AIM:
Exclude the pictures and return every line exactly as written.

****************************************

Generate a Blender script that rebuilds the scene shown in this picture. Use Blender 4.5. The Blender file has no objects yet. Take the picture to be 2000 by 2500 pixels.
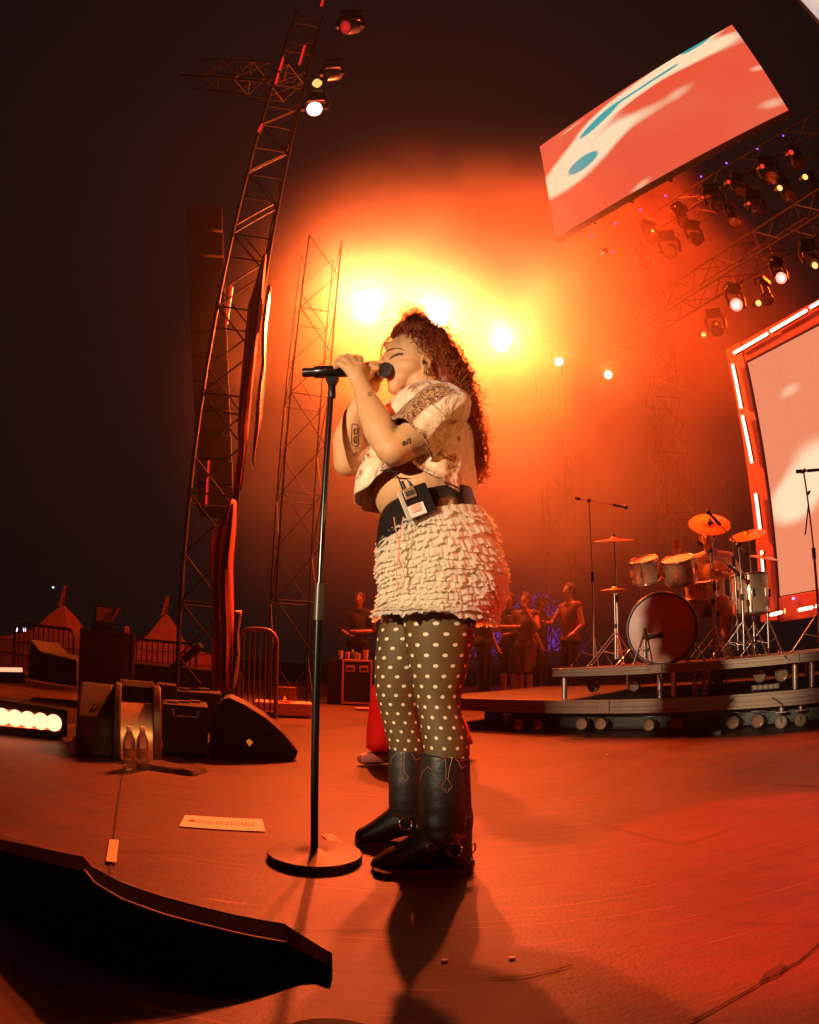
import bpy, bmesh, math, random
from mathutils import Vector, Matrix, noise
from mathutils.bvhtree import BVHTree
random.seed(7)
SC = bpy.context.scene
COL = SC.collection
PI = math.pi
# ------------------------------------------------------------------ camera (wide fisheye lens, low on the stage)
FPX, TILT, ROLL, EYE = 1505.0, math.radians(14), math.radians(0.9), 0.632
cd = bpy.data.cameras.new('camera')
cam = bpy.data.objects.new('camera', cd)
COL.objects.link(cam)
_c, _s = math.cos(ROLL), math.sin(ROLL)
_R, _U, _F = Vector((1, 0, 0)), Vector((0, -math.sin(TILT), math.cos(TILT))), Vector((0, math.cos(TILT), math.sin(TILT)))
_X, _Y = _c*_R + _s*_U, -_s*_R + _c*_U
_m = Matrix.Identity(4)
for i in range(3):
    _m[i][0], _m[i][1], _m[i][2] = _X[i], _Y[i], -_F[i]
_m[2][3] = EYE
cam.matrix_world = _m
cd.type = 'PANO'
_cc = cd.cycles if hasattr(cd, 'cycles') and hasattr(cd.cycles, 'panorama_type') else cd
_cc.panorama_type = 'FISHEYE_EQUISOLID'
cd.sensor_width, cd.sensor_height, cd.sensor_fit = 19.2, 24.0, 'VERTICAL'
_cc.fisheye_lens = FPX/2500*24
_cc.fisheye_fov = PI
cd.clip_start, cd.clip_end = 0.02, 500
SC.camera = cam

# ------------------------------------------------------------------ night sky
w = bpy.data.worlds.new('World')
SC.world = w
w.use_nodes = True
_n = w.node_tree.nodes
_bg = _n['Background']
_bg.inputs[0].default_value = (1.0, 0.62, 0.56, 1)
_bg.inputs[1].default_value = 0.0055
SC.view_settings.view_transform = 'Standard'
SC.view_settings.look = 'None'
SC.view_settings.exposure = 0
SC.view_settings.gamma = 1
SC.cycles.max_bounces = 6
SC.cycles.volume_bounces = 0
SC.cycles.use_denoising = True
SC.cycles.sample_clamp_indirect = 4
SC.cycles.caustics_reflective = False
SC.cycles.caustics_refractive = False

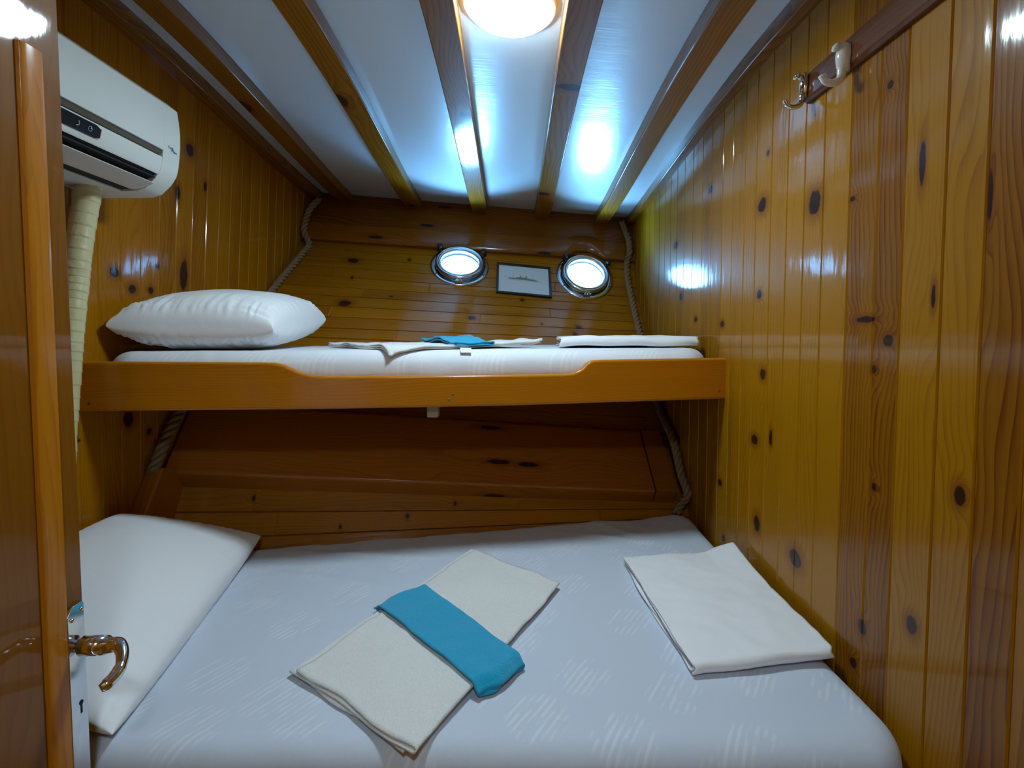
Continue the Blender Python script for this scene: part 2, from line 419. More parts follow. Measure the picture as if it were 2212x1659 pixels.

****************************************

FULL SOLUTION:
Generate a Blender script that rebuilds the scene shown in this picture. Use Blender 4.5. The Blender file has no objects yet. Take the picture to be 2000 by 2500 pixels.
import bpy, bmesh, math, random
from mathutils import Vector, Matrix, noise
from mathutils.bvhtree import BVHTree
random.seed(7)
SC = bpy.context.scene
COL = SC.collection
PI = math.pi
# ------------------------------------------------------------------ camera (wide fisheye lens, low on the stage)
FPX, TILT, ROLL, EYE = 1505.0, math.radians(14), math.radians(0.9), 0.632
cd = bpy.data.cameras.new('camera')
cam = bpy.data.objects.new('camera', cd)
COL.objects.link(cam)
_c, _s = math.cos(ROLL), math.sin(ROLL)
_R, _U, _F = Vector((1, 0, 0)), Vector((0, -math.sin(TILT), math.cos(TILT))), Vector((0, math.cos(TILT), math.sin(TILT)))
_X, _Y = _c*_R + _s*_U, -_s*_R + _c*_U
_m = Matrix.Identity(4)
for i in range(3):
    _m[i][0], _m[i][1], _m[i][2] = _X[i], _Y[i], -_F[i]
_m[2][3] = EYE
cam.matrix_world = _m
cd.type = 'PANO'
_cc = cd.cycles if hasattr(cd, 'cycles') and hasattr(cd.cycles, 'panorama_type') else cd
_cc.panorama_type = 'FISHEYE_EQUISOLID'
cd.sensor_width, cd.sensor_height, cd.sensor_fit = 19.2, 24.0, 'VERTICAL'
_cc.fisheye_lens = FPX/2500*24
_cc.fisheye_fov = PI
cd.clip_start, cd.clip_end = 0.02, 500
SC.camera = cam

# ------------------------------------------------------------------ night sky
w = bpy.data.worlds.new('World')
SC.world = w
w.use_nodes = True
_n = w.node_tree.nodes
_bg = _n['Background']
_bg.inputs[0].default_value = (1.0, 0.62, 0.56, 1)
_bg.inputs[1].default_value = 0.0055
SC.view_settings.view_transform = 'Standard'
SC.view_settings.look = 'None'
SC.view_settings.exposure = 0
SC.view_settings.gamma = 1
SC.cycles.max_bounces = 6
SC.cycles.volume_bounces = 0
SC.cycles.use_denoising = True
SC.cycles.sample_clamp_indirect = 4
SC.cycles.caustics_reflective = False
SC.cycles.caustics_refractive = False

Continue the Blender Python script for this scene: part 2, from line 419. More parts follow. Measure the picture as if it were 2212x1659 pixels.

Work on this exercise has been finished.